The Gridiron Dinner is a journalistic tradition in which, for one night, members of the Fourth Estate turn the tables on the powerful people they report and write about daily. The Gridiron Club’s motto is to “singe, but never burn.”

In a nod to 2008, they parodied the White House aspirations of Republican Sen. Chuck Hagel of Nebraska and Democratic Gov. Bill Richardson of New Mexico, featured speakers at the white-tie dinner.

Richardson compared the Bush’s administration’s treatment of U.S. allies over the Iraq war to the NCAA basketball tournament.

“Sixty-four teams start and they’re whittled down to just one,” Richardson said in prepared remarks. “Kind of reminds me of what we’ve done with our allies.”

Hagel paid tribute to Johnny Carson, a Nebraska legend, by impersonating “Carnac the Magnificent,” one of the late comedian’s characters.

“Answer: March Madness,” Hagel said. “What do Democrats call my Social Security plan?”

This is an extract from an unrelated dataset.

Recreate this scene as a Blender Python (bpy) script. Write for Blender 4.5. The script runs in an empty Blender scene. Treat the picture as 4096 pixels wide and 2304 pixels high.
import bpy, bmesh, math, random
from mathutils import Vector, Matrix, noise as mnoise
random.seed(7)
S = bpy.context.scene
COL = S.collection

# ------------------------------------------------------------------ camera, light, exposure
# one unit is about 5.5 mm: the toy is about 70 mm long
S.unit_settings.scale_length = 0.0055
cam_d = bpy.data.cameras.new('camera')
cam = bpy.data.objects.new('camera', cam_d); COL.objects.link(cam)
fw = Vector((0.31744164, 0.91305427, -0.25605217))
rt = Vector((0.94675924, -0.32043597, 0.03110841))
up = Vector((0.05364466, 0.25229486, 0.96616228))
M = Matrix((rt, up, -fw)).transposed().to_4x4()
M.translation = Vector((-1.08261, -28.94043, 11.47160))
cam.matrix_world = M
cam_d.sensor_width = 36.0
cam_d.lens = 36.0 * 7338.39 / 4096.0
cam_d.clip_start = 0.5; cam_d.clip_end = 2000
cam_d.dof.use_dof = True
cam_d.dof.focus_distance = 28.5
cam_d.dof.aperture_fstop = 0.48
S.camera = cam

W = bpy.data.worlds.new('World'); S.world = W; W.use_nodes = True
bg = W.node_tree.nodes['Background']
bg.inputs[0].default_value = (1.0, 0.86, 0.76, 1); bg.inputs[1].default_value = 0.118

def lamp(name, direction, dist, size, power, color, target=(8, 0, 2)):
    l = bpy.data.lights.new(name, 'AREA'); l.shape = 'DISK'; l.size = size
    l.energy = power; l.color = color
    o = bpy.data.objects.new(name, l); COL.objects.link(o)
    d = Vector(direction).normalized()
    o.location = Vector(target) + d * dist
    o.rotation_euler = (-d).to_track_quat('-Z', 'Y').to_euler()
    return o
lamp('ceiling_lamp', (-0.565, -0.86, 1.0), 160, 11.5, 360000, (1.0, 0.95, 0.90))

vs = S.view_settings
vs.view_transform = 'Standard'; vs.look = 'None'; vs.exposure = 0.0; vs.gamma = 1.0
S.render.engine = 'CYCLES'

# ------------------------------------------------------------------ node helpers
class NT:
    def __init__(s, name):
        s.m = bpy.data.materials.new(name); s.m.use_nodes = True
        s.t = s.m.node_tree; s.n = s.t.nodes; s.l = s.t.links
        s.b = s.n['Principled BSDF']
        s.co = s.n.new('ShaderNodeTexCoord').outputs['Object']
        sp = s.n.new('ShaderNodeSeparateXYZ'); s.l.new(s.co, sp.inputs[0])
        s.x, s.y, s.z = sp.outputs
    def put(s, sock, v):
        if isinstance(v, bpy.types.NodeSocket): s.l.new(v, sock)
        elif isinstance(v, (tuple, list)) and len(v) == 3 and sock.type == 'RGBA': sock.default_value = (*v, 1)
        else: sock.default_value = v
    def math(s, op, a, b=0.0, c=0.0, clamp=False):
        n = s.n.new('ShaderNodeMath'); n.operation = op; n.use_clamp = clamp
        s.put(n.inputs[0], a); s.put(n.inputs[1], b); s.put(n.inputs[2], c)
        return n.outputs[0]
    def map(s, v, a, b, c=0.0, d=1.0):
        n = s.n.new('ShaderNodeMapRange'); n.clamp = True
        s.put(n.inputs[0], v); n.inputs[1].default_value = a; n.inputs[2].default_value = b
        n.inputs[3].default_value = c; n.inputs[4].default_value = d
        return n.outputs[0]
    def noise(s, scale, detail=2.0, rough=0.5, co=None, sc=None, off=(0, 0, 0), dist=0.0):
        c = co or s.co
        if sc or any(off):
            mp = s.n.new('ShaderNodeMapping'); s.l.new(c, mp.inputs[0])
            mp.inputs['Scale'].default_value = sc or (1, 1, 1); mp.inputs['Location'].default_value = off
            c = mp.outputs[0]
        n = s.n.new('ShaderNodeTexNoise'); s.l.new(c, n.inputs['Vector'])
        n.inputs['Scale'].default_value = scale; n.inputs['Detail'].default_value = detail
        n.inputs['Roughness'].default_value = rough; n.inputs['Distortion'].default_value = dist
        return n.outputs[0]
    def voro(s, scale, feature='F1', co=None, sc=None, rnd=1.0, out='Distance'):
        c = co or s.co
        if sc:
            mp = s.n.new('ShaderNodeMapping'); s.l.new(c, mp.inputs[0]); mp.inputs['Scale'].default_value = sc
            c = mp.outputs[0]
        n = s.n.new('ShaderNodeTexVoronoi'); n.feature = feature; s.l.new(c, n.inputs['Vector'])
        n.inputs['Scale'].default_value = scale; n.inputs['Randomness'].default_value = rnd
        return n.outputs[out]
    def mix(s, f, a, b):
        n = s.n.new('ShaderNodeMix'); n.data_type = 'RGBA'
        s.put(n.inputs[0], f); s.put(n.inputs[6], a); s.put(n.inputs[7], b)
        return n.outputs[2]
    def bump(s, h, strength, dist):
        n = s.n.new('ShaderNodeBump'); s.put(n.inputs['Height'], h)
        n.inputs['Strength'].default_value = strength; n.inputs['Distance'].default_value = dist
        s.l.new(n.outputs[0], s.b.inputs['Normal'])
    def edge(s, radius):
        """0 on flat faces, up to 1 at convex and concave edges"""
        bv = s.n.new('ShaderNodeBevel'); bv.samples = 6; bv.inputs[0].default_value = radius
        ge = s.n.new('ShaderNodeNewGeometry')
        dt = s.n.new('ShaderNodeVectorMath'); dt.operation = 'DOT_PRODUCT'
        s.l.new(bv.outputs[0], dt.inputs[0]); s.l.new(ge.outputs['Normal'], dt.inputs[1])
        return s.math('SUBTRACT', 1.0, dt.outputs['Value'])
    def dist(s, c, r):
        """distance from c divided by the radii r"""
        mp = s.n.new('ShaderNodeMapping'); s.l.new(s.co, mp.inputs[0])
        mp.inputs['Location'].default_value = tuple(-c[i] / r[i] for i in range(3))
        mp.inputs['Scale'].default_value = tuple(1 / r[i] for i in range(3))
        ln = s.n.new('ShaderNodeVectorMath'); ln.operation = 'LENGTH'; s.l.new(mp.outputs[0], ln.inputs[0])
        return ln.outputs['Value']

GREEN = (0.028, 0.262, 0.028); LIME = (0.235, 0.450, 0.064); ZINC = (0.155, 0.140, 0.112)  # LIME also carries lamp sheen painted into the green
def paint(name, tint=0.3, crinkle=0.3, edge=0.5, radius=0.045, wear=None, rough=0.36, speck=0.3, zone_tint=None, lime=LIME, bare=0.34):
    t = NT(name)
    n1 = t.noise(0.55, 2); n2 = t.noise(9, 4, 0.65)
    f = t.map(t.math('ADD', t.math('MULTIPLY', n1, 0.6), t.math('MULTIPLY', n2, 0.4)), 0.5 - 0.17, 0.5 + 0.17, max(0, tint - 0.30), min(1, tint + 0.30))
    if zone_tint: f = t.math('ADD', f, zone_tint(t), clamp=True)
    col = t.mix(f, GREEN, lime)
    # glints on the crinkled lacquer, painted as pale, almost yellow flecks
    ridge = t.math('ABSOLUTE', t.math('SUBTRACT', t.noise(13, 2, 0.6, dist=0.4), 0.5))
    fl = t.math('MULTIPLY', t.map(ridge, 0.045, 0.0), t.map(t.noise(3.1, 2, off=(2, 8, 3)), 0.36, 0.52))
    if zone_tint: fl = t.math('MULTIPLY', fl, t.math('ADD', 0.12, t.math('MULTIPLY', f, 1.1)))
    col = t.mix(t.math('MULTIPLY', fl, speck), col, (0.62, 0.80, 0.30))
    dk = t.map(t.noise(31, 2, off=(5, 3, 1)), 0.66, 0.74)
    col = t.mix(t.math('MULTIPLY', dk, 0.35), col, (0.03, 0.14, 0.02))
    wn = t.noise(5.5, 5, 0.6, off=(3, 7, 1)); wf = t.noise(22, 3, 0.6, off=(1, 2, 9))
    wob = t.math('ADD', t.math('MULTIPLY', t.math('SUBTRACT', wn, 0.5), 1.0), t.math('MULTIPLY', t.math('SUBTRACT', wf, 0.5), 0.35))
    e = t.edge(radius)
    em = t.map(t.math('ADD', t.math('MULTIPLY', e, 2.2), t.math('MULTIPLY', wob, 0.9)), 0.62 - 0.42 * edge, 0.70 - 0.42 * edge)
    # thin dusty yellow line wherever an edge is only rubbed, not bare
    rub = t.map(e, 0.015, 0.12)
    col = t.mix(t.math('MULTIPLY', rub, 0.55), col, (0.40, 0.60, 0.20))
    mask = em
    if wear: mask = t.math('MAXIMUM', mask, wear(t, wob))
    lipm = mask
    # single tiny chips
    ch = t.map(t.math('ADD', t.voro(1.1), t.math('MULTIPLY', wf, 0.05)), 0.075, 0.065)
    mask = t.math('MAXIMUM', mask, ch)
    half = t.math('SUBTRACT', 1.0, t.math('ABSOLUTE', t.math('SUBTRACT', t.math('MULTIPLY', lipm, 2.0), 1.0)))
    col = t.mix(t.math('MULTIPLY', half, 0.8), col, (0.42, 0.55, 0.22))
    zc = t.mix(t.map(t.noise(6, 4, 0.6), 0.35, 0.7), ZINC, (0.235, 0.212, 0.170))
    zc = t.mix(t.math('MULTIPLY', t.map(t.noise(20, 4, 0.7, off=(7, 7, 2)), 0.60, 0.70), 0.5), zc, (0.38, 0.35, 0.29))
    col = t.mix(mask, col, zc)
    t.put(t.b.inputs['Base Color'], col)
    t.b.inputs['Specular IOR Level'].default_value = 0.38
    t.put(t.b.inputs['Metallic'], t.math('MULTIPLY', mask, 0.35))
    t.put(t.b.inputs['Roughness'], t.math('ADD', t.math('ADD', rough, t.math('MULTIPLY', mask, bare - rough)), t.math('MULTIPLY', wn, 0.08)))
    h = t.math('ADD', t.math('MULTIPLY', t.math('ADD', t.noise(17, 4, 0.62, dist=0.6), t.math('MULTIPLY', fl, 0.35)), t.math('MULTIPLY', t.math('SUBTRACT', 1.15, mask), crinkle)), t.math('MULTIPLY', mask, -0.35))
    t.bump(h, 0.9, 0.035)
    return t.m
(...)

Having observed their routine, Bush called Richardson and Hagel “a couple of independent thinkers, which in my book is a negative.”

Founded in 1885, the Gridiron Club is made up of Washington news bureau chiefs, columnists, reporters, cartoonists and editors. It exists only for the annual dinner and political roast. Every president since Benjamin Harrison, except for Grover Cleveland, has attended.